[RECORDED INFORMATION]
- - - - -

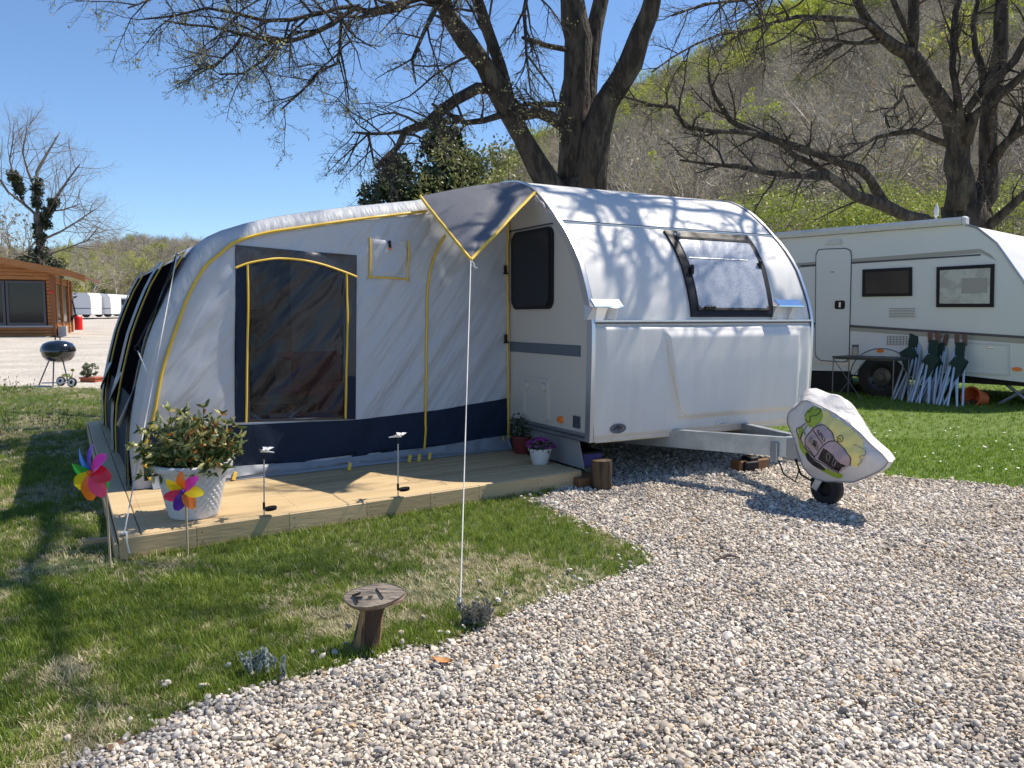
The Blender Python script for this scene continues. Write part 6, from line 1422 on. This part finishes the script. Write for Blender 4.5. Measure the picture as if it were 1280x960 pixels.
# solar stakes
def stake(label, px, ybot, ytop, ydisc, group):
    b_ = hitz(px, ybot, 0); t_ = thing('solar_stake_light', label, 'garden light', b_, 0, group); Y = b_.y; tp = at(px, ytop, Y); dc = at(px, ydisc, Y); hb_ = (px == 330)
    mb = MB(); mb.tube([b_ - Vector((0, 0, .04)), tp], .0045, 8); obj('stake', mb, M['galv'], t_)
    mb = MB(); mb.tube([dc + Vector((0, 0, -.01)), dc + Vector((0, 0, .035))], .008, 8); mb.tube([tp + Vector((0, 0, -.03)), tp], .0075, 8); obj('clamp', mb, M['blackp'], t_)
    mb = MB(); mb.lathe([(0, -.010), (.034, -.010), (.038, .0), (.036, .010), (0, .012)], dc + Vector((.044, -.01, 0)), 22, Matrix.Rotation(R(-6), 4, 'Y')); obj('solar_disc', mb, M['blackp'], t_)
    mb = MB(); c_ = tp + Vector((0, 0, .012)); sx = 1 if hb_ else -1
    mb.tube([c_ + Vector((-.022 * sx, 0, .004)), c_ + Vector((-.008 * sx, 0, .01)), c_ + Vector((.02 * sx, 0, .006)), c_ + Vector((.062 * sx, 0, .0))], [.003, .010, .006, .003], 8)
    for s_ in (-1, 1):
        for k in (0, 1): q = c_ + Vector((-.002 * sx + .01 * k, 0, .008)); mb.add([q, q + Vector((-.02 + .03 * k, s_ * .045, .020)), q + Vector((.01 + .03 * k, s_ * .055, .016)), q + Vector((.014, s_ * .01, .004))], [(0, 1, 2, 3)])
    obj('dragonfly', mb, mat('frosted_plastic', (.72, .72, .74), .3), t_); return t_
gs = 'solar stake lights along the deck'
stake('dragonfly solar light on a thin metal stake, the one nearer the white pot', 330, 671, 568, 635, gs); stake('dragonfly solar light on a thin metal stake, the one nearer the guy rope', 497.5, 645, 549, 611, gs)

# pitch marker
mk0 = hitz(458, 816, 0); mk = thing('pitch_marker', 'tilted wooden slice carved F-1 on a rough log post at the gravel\'s edge', 'sign', mk0, 0)
Ym = mk0.y; c0 = at(455, 818, Ym + .03); c1 = at(467, 753, Ym + .03); mb = MB(); ax = (c1 - c0)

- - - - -

[YOUR INSTRUCTIONS]
The pictures should not be reproduced; quote all of the other material exactly.

[TASK RESULT]
The Blender Python script for this scene continues. Write part 6, from line 1422 on. This part finishes the script. Write for Blender 4.5. Measure the picture as if it were 1280x960 pixels.
# solar stakes
def stake(label, px, ybot, ytop, ydisc, group):
    b_ = hitz(px, ybot, 0); t_ = thing('solar_stake_light', label, 'garden light', b_, 0, group); Y = b_.y; tp = at(px, ytop, Y); dc = at(px, ydisc, Y); hb_ = (px == 330)
    mb = MB(); mb.tube([b_ - Vector((0, 0, .04)), tp], .0045, 8); obj('stake', mb, M['galv'], t_)
    mb = MB(); mb.tube([dc + Vector((0, 0, -.01)), dc + Vector((0, 0, .035))], .008, 8); mb.tube([tp + Vector((0, 0, -.03)), tp], .0075, 8); obj('clamp', mb, M['blackp'], t_)
    mb = MB(); mb.lathe([(0, -.010), (.034, -.010), (.038, .0), (.036, .010), (0, .012)], dc + Vector((.044, -.01, 0)), 22, Matrix.Rotation(R(-6), 4, 'Y')); obj('solar_disc', mb, M['blackp'], t_)
    mb = MB(); c_ = tp + Vector((0, 0, .012)); sx = 1 if hb_ else -1
    mb.tube([c_ + Vector((-.022 * sx, 0, .004)), c_ + Vector((-.008 * sx, 0, .01)), c_ + Vector((.02 * sx, 0, .006)), c_ + Vector((.062 * sx, 0, .0))], [.003, .010, .006, .003], 8)
    for s_ in (-1, 1):
        for k in (0, 1): q = c_ + Vector((-.002 * sx + .01 * k, 0, .008)); mb.add([q, q + Vector((-.02 + .03 * k, s_ * .045, .020)), q + Vector((.01 + .03 * k, s_ * .055, .016)), q + Vector((.014, s_ * .01, .004))], [(0, 1, 2, 3)])
    obj('dragonfly', mb, mat('frosted_plastic', (.72, .72, .74), .3), t_); return t_
gs = 'solar stake lights along the deck'
stake('dragonfly solar light on a thin metal stake, the one nearer the white pot', 330, 671, 568, 635, gs); stake('dragonfly solar light on a thin metal stake, the one nearer the guy rope', 497.5, 645, 549, 611, gs)

# pitch marker
mk0 = hitz(458, 816, 0); mk = thing('pitch_marker', 'tilted wooden slice carved F-1 on a rough log post at the gravel\'s edge', 'sign', mk0, 0)
Ym = mk0.y; c0 = at(455, 818, Ym + .03); c1 = at(467, 753, Ym + .03); mb = MB(); ax = (c1 - c0)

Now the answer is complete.